Só em 2008 os índios conseguiram recuperar 18.027 hectares do que foi tomado.
Com sua idéia na cabeça, Lorentzen também sabia que precisava de muita terra para abastecer suas futuras fábricas. Havia quilombolas no norte do Estado e todo o seu território para conquistar.
Na sua estratégia para afastar os quilombolas de seus territórios, mais uma vez a empresa de Lorentzen emprega mão-de-obra bandida: usou como seu principal testa-de-ferro o tenente Merçon, do Exército. No máximo, o militar consentia em pagar valores irrisórios aos que resistiam.
Os negros então foram forçados a abandonar cerca de 50 mil hectares, principalmente no norte do Estado, no antigo território de Sapê do Norte, formado pelos municípios de Conceição da Barra e São Mateus.
As pesquisas realizadas pela Universidade Federal do Espírito Santo (Ufes) apontam que os negros foram forçados a abandonar suas terras: em Sapê do Norte existiam centenas de comunidades na década de 70, e hoje restam 37. Ainda na década de 70, pelo menos 12 mil famílias de quilombolas habitavam o norte do Estado: atualmente resistem, entre os eucaliptais, canaviais e pastos, cerca de 1,2 mil famílias.
Nos seus territórios foram plantados eucaliptos, com emprego de gigantescas quantidades de agrotóxicos, que formam um mar de venenos agrícolas na região. Os poucos quilombolas que resistiram em minúsculas áreas em meio aos eucaliptais - que desertificam o solo, acabando com a água - são contaminados pelos agrotóxicos. Muitos morreram!
Quatro décadas depois, os quilombolas ainda lutam para retomar o seu território de Lorentzen.
Mutilados e abandonados
Dos trabalhadores da Aracruz Celulose, centenas, senão milhares, ficaram mutilados e foram abandonados pela empresa.
A Aracruz Celulose de Lorentzen, ainda com favores da ditadura militar e de seus agentes no Espírito Santo, também ocupou e explora terras devolutas, cuja destinação por lei tem de ser para a reforma agrária, como as da fazenda Agril.

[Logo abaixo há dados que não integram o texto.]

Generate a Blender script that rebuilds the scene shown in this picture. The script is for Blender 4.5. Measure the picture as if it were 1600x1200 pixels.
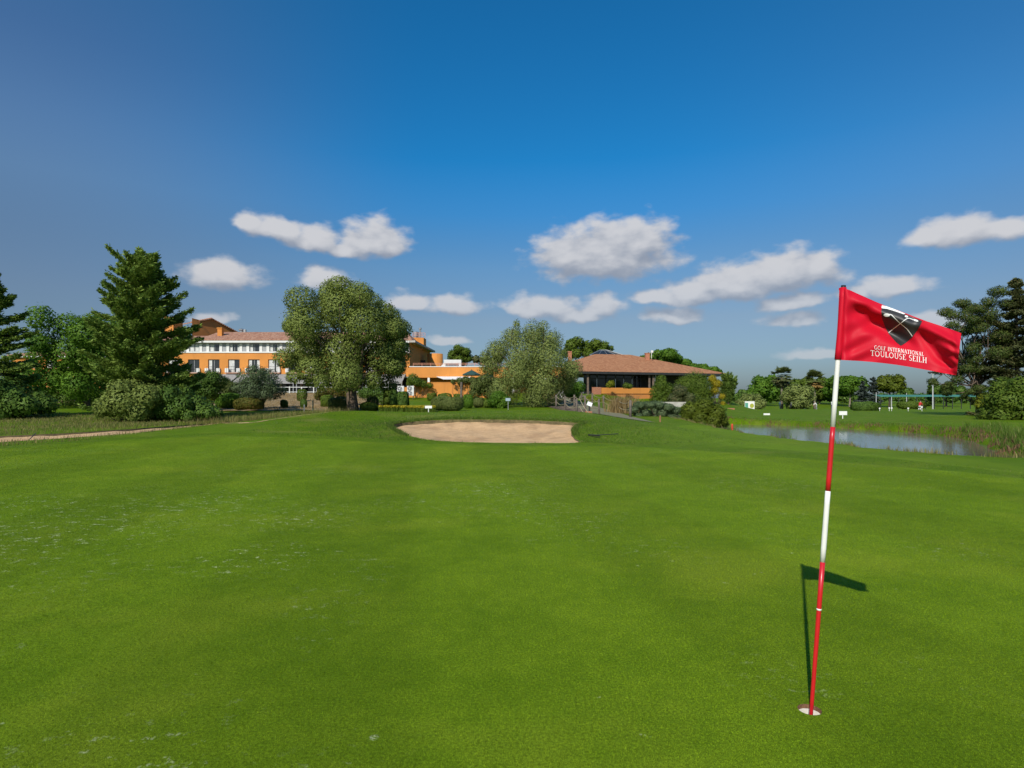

Lorentzen tinha como meta construir uma gigantesca fábrica, e sabia onde obter o dinheiro. Durante a ditadura militar, em situação desfavorável para a celulose no mercado internacional, o governo brasileiro assumiu a construção das fábricas no Espírito Santo. Depois, com o mercado internacional reaquecido, praticamente doou a maioria das ações ao setor privado.
Hoje a Aracruz Celulose é do grupo Lorentzen (28%), Safra (28%) e Votorantim (28%) e do Banco Nacional de Desenvolvimento Econômico e Social - BNDES (12,5%).
Da mesma maneira que ganhou as fábricas, também recebeu um porto, o Portocel, em Aracruz, para movimentar suas cargas.
Lorentzen sabe que é vantajoso continuar com a parceria do governo federal. Na composição acionaria da empresa, o Banco Nacional de Desenvolvimento Econômico e Social (BNDES) tem 12,5% das participações. De todos os governos federais o norueguês recebeu e recebe favores. Foi assim também na construção da Veracel.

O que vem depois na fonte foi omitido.